Boris Pasternak (1890-1960)



  1. Night

Poem, 2'10".
Voice – Boris Pasternak
Recording – 1958


Boris Leonidovich Pasternak (b. Moscow 1890 - d. Peredelkino 1960), was a writer and musician. Between 1903 -1909 he studied with Scriabin, composing several pieces for piano. With poets Bobrov and Aseyev he was part of the futurist group Centrifuge [Tsentri fuga] founded in 1913, influenced by Russian symbolism. He entered this circle as a musician but soon started to write poetry, though maintaining a musica l influence in some of his patterns, such as the "juxtaposition of contrasting images or things that grow and develop" (Vladimir Markov).
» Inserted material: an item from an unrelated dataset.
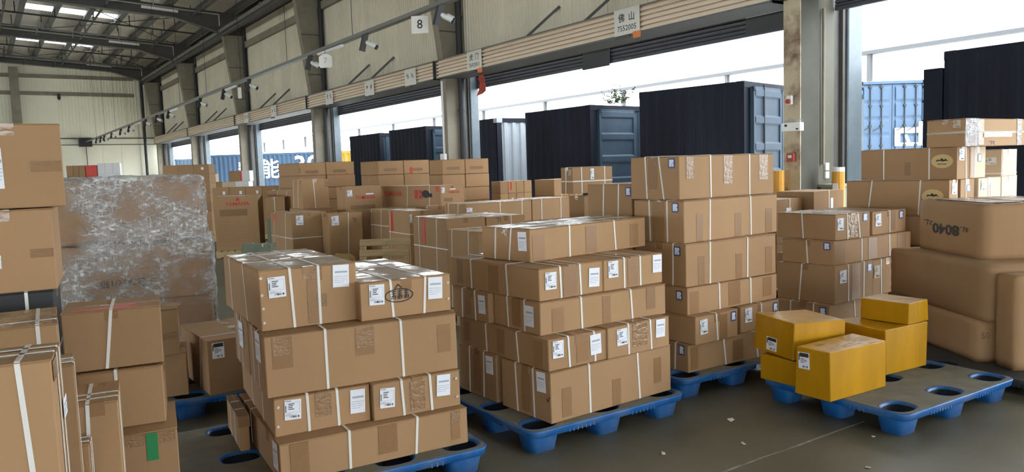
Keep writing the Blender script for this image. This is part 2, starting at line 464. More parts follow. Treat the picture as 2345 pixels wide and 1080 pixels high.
# sheet taped to the curtain, rag hanging from the curtain
o = MB().cbox(10.27, 11.2, 3.52, 10.30, 12.0, 3.86, .006, .01).obj('taped_sheet', 'gutter_grey'); tag(o, 'grey sheet taped onto the rolled shutter above the middle of the wide opening', 'sheet')
o = MB().cbox(10.27, 7.1, 3.60, 10.30, 8.0, 3.86, .006, .01).obj('taped_sheet', 'gutter_grey'); tag(o, 'grey sheet taped onto the rolled shutter beside the stained column', 'sheet')
mb = MB()
zz = [3.86, 3.72, 3.60, 3.48, 3.36]; wl = [.05, .12, .10, .13, .20]
vs = []
for q, (z, w) in enumerate(zip(zz, wl)):
    yy = 15.25 + .03 * math.sin(q * 2); vs += [(9.95 + .03 * math.sin(q * 3), yy - w, z + .05 * (q == 4)), (9.97, yy, z), (9.94, yy + w, z - .03 * (q == 4))]
fs = []
for q in range(4):
    for s in range(2): fs.append((q*3+s, q*3+s+1, q*3+s+4, q*3+s+3))
o = mb.add(vs, fs).obj('rag', 'cloth_red')
sm = o.modifiers.new('thickness', 'SOLIDIFY'); sm.thickness = .01
tag(o, 'red rag hanging from the hood end at the second column', 'cloth')

# ---- city boards on the hoods
def strokes(parent, w, h, seed, z0):
    """illegible print: short dark strokes"""
    r = random.Random(seed); mb = MB()
    for gx in (-.22, .22):
        for _ in range(6):
            cx, cz = gx * w + r.uniform(-.08, .08) * w, z0 + r.uniform(-.13, .13) * h
            if r.random() < .5: mb.box(cx - .07 * w, -.004, cz - .012 * h, cx + .07 * w, 0, cz + .012 * h)
            else: mb.box(cx - .01 * w, -.004, cz - .09 * h, cx + .01 * w, 0, cz + .09 * h)
    o = mb.obj('faded_print', 'ink', parent, loc=(0, -.012, 0)); o['kind'] = 'stuff'
def board(y, z, w, h, body, num, label, orange=True):
    b = MB().cbox(-w/2, -.012, -h/2, w/2, 0, h/2, .003).obj('city_board', 'sign_board')
    b.location = (9.355, y, z); b.rotation_euler = (0, 0, RAD(-90))
    tag(b, label, 'sign', 'white city boards on the shutter hoods')
    if body:
        text('lettering', body, 'ink', b, (0, -.0125, h * .14), 0, h * .36, .012)
        text('number', num, 'ink', b, (0, -.0125, -h * .25), 0, h * .30, .004, sx=1.02)
    else:
        strokes(b, w, h, int(y * 10), .06 * h)
    MB().box(-w * .46, -.03, -h/2 - .05, w * .1, .01, -h/2 - .002).obj('hanger', 'dark_steel', b)
    if orange:
        MB().cbox(w * .26, -.035, -h/2 - .09, w * .55, .0, -h/2 + .015, .01, .006).obj('corner_tag', 'orange', b)
board(9.74, 4.03, .62, .44, '佛  山', '7552005', 'nearest white board reading 7552005 on the widest shutter hood')
board(14.62, 4.02, .60, .42, '虎  门', '7692001', 'white board reading 7692001 at the hood end by the second column')
board(17.68, 4.00, .60, .42, None, None, 'first white board on the hood beyond the second column', False)
board(20.16, 3.98, .60, .42, None, None, 'middle white board on the hood between second and third columns', False)
board(23.15, 3.99, .60, .42, None, None, 'white board on the hood just in front of the third column', False)
board(28.6, 4.0, .60, .42, None, None, 'white board on the middle of the hood beyond the third column', False)
board(32.1, 4.0, .60, .42, None, None, 'white board on the hood just in front of the fourth column', False)

# ---- end wall
wall_end = struct(empty('wall_end', (0, 0, 0)))
ex = [-22 + i * 1.06 for i in range(31)]
for a in ex:
    b = min(a + 1.05, 10.0)
    if a > 9.6: break
    zt = roofz((a + b) / 2) - .05
    corrugated('panel', 'end_wall_panel', wall_end, a + .004, b - .004, 4.26, zt, .18, .02 if a > 3.8 else .006, lambda u, v, d: (u, ENDY - d, v), flat=.6)
    MB().box(a + .003, ENDY - .01, 0, b - .003, ENDY + .1, 3.84).obj('panel', 'end_wall_panel', wall_end)
MB().box(-22, ENDY + .01, 0, 10.2, ENDY + .15, 10.6).obj('backing', 'end_wall_panel', wall_end)
MB().box(-22, ENDY - .05, 4.2, 9.9, ENDY - .005, 4.26).obj('girt', 'column_grey', wall_end)
MB().box(-22, ENDY - .03, 3.82, 9.9, ENDY - .005, 3.86).obj('girt', 'column_grey', wall_end)
for z in (6.75, 7.75):
    MB().box(-22, ENDY - .08, z, 8.6, ENDY - .03, z + .22).obj('girt', 'column_paint', wall_end)
for x in (-5.4, 2.35):
    c = MB().box(x - .22, ENDY - .5, 0, x + .22, ENDY - .02, 8.3); struct(c.obj('column', 'column_paint'))
o = MB().cbox(5.35, ENDY - .5, 3.72, 6.05, ENDY - .06, 4.25, .02).obj('junction_box', 'plastic_black'); tag(o, 'black box on the end wall where the cable tray stops', 'box')
MB().tube((5.75, ENDY - .08, .2), (5.75, ENDY - .08, 3.75), .02, 6).obj('cable', 'pipe_black', o).matrix_parent_inverse = Matrix()
p = MB().tube((8.95, ENDY - .6, 0), (8.95, ENDY - .6, 8.0), .09, 10).obj('downpipe', 'pipe_black'); tag(p, 'black downpipe in the corner of the end wall', 'pipe')
o = MB().cbox(4.45, ENDY - .2, 6.55, 4.6, ENDY - .08, 6.85, .01).obj('wall_camera', 'plastic_black'); tag(o, 'small black device on the upper end wall', 'camera')
MB().tube((4.52, ENDY - .2, 6.6), (4.52, ENDY - .42, 6.5), .05, 8).obj('lens', 'plastic_black', o)

# ---- far side and rear of the hall (out of the picture, they shape the light)
wl = struct(MB().box(-22.2, -26, 3.2, -22, ENDY, 10.6).obj('wall_opposite', 'end_wall_panel'))
for y in range(-26, 54, 9):
    struct(MB().box(-22.3, y, -.2, -21.8, y + .9, 5.0).obj('column', 'column_paint'))
struct(MB().box(-22, -26.2, 4.2, 11, -26, 10.6).obj('wall_rear', 'end_wall_panel'))
for x in range(-22, 11, 8):
    struct(MB().box(x, -26.3, -.2, x + 1.2, -26, 4.2).obj('column', 'column_paint'))

# ---- roof
ceiling = struct(empty('ceiling', (0, 0, 0)))
def sheet(name, m, x0, x1, y0, y1, dz=0):
    mb = MB(); mb.add([(x0, y0, roofz(x0) + dz), (x1, y0, roofz(x1) + dz), (x1, y1, roofz(x1) + dz), (x0, y1, roofz(x0) + dz)], [(0, 1, 2, 3)])
    return link(name, mb.mesh(name, fix=False), m, ceiling)
SKY = [(-21.5, -20.3), (-12, -10.8), (-3, -1.8), (7, 8.2), (12.6, 13.8), (20.2, 21.4), (29.0, 30.2), (38.3, 39.4), (46.9, 48.0)]
sx0, sx1 = 2.3, 5.9
y = -26.0
for a, b in SKY:
    sheet('roof_sheet', 'roof_sheet', -22, 10.6, y, a)
    sheet('roof_sheet', 'roof_sheet', -22, sx0, a, b); sheet('roof_sheet', 'roof_sheet', sx1, 10.6, a, b)
    sheet('skylight', 'skylight_sheet', sx0, sx1, a, b)
    y = b
sheet('roof_sheet', 'roof_sheet', -22, 10.6, y, ENDY + .3)
x = -21.0
while x < 9.6:                                    # purlins run along the hall
    z = roofz(x)
    MB().box(x - .04, -26, z - .26, x + .04, ENDY, z - .02).obj('purlin', 'dark_steel', ceiling)
    MB().box(x - .12, -26, z - .27, x + .12, ENDY, z - .255).obj('purlin', 'steel_grey', ceiling)
    x += 1.22
for k, cy in enumerate(COLY):                     # rafters sit on the columns
    yc = cy + .13
    zin = 7.88
    prof = [(9.93, 7.55), (innerx(7.55), 7.55), (7.2, roofz(7.2) - .75), (-22, roofz(-22) - .75), (-22, roofz(-22) - .27), (9.93, roofz(9.93) - .27)]
    r = struct(empty('rafter', (0, 0, 0)))
    mb = MB(); mb.prism(prof, 1, yc - .012, yc + .012); mb.obj('web', 'dark_steel', r)
    mb = MB(); mb.bar((7.2, yc, roofz(7.2) - .75), (-22, yc, roofz(-22) - .75), .28, .025); mb.bar((7.2, yc, roofz(7.2) - .75), (9.1, yc, 7.6), .28, .025); mb.obj('flange', 'steel_grey', r)
    # conduit with a tube lamp slung under each rafter
    if cy > 15:
        cz = lambda X: roofz(X) - .42
        lamp = empty('tube_lamp', (0, 0, 0))
        tag(lamp, 'long conduit with a white tube lamp along the ' + ['', 'second', 'third', 'fourth', 'fifth', 'sixth'][k - 3] + ' roof beam from the picture front', 'lamp')
        MB().tube((8.9, yc - .2, cz(8.9)), (-6, yc - .2, cz(-6)), .03, 6).obj('conduit', 'pipe_pale', lamp)
        MB().tube((8.9, yc - .2, cz(8.9)), (8.9, yc - .2, 7.9), .03, 6).obj('conduit', 'pipe_pale', lamp)
        MB().bar((5.95, yc - .2, cz(5.95) - .1), (7.3, yc - .2, cz(7.3) - .1), .12, .09).obj('fitting', 'tube_lamp', lamp)
        for X in (-3, 0, 3, 6.4):
            MB().tube((X, yc - .2, cz(X)), (X, yc - .2, roofz(X) - .2), .02, 5).obj('hanger', 'pipe_pale', lamp)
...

This use of transitions typical of music is also found in this poem recited by the author, where he destroys the hierarchy of objects and ideas, and puts on the same plane the Milky Way, the airplane, stars, coal men, infinite spaces... in order to give a view of the Universe. His poetry is formed following a contrapuntal method (taking the same subject from different points of view, or different subjects treated as one). Concepts are approached through family phonetic relationships. He makes associations of sounds and analogies of words in unexpected ways, like the futurists and surrealists, mixing logic and fantasy in the same expression.This poem, written in 1956, is the first recording of Pasternak and was made in 1958 by two Swedes who visited him, but there were a lot of faults in the recording, and it was only later, in 1965, that the first Soviet record, "The writers speak", appeared, with the recording of Pasternak's voice included here. Pasternak won the Nobel Prize for literature in 1958 but was obliged by the Soviet authorities not to accept it. His novel Dr. Zhivago (1955) became very popular outside the Soviet Union, but ran into serious difficulties from the Soviet censors. Pasternak decided then to maintain an internal exile.